Hence the importance of the proposed amendment that companies “be responsible for using their influence to contribute to an adequate standard of living in value chains”, including by ensuring a living income for farmers, in addition to the existing EU alignment on a living wage provision.
Assuming the proposed amendments to CSDDD are passed in full, the key question moves to how its provisions can best be enacted. In particular, what does it mean for companies to use their “influence” to help address the structural poverty that lies behind smallholders’ livelihood struggles?
Acknowledging that they have such influence is the first step. The procurement practices of companies carry huge implications for small producers. Because of the multitude of intermediaries in modern supply chains, however, these implications are often obscured or – in some cases – intentionally ignored.

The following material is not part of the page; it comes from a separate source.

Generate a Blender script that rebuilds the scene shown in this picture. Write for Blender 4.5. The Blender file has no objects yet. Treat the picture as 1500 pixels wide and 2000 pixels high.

It is therefore vital to improve transparency so that in the future corporate buyers (and others) can have a more accurate picture of where their raw material purchases originate and the socio-economic conditions of the smallholders in question.
So, once companies know who they are sourcing from, what can they do to ensure livelihoods are improved?
The answer is ‘plenty’. Increasing smallholders’ human capital through education, training and skill development marks one major contribution. Others include assisting them in gaining access to affordable services, finance and resources, supporting their capacity for collective action and advocacy and, where necessary, helping smallholders to diversify.
As the Living Income Roadmap from the Sustainable Trade Initiative (IDH) makes clear, the precise nature of these interventions will differ from context to context. The main issue curbing a Caribbean fruit farmer’s income may be lack of capital, for example, while for a corn producer in Somalia it could be the increased frequency of drought.
Whatever the particular context, however, two overarching principles apply to all corporate living income strategies.
The first is to take a clear-eyed view of where power lies. In the case of cotton, for instance, smallholder producers might be locked into a hyper-local system controlled by individual ginners. In other commodities, it could be a processor, wholesaler or farm-gate buyer. Once identified, companies need to find ways to work with these influential actors.
The second principle follows a similar vein. Smallholders are one of many actors in a system, and their incomes are determined by how that system functions. Is data readily available, for instance? Are land tenures fairly administered? Are women or minority groups fully included? The more inclusive and equitable the system, the more beneficial the outcomes for all.
Companies should therefore use their convening power to bring together as many players in the system as possible (think: regional or municipal governments, other buyers, technical experts, farmer groups, etc) to change how that system works.
This collaborative approach goes as much for the local level as for the macro; so from helping identify living income gaps, and monitoring them, for example, right down to delivering practical income-enhancing ideas on the ground.
As policymakers deliberate, meanwhile, responsible companies should bring their voices to bear and actively advocate in favour of a living income for smallholders. Not only that, it behoves them to demonstrate how responsible procurement can realise such an outcome in practice. That starts with placing smallholder rights at the centre of the process – whatever language lawmakers in Brussels do or don’t adopt.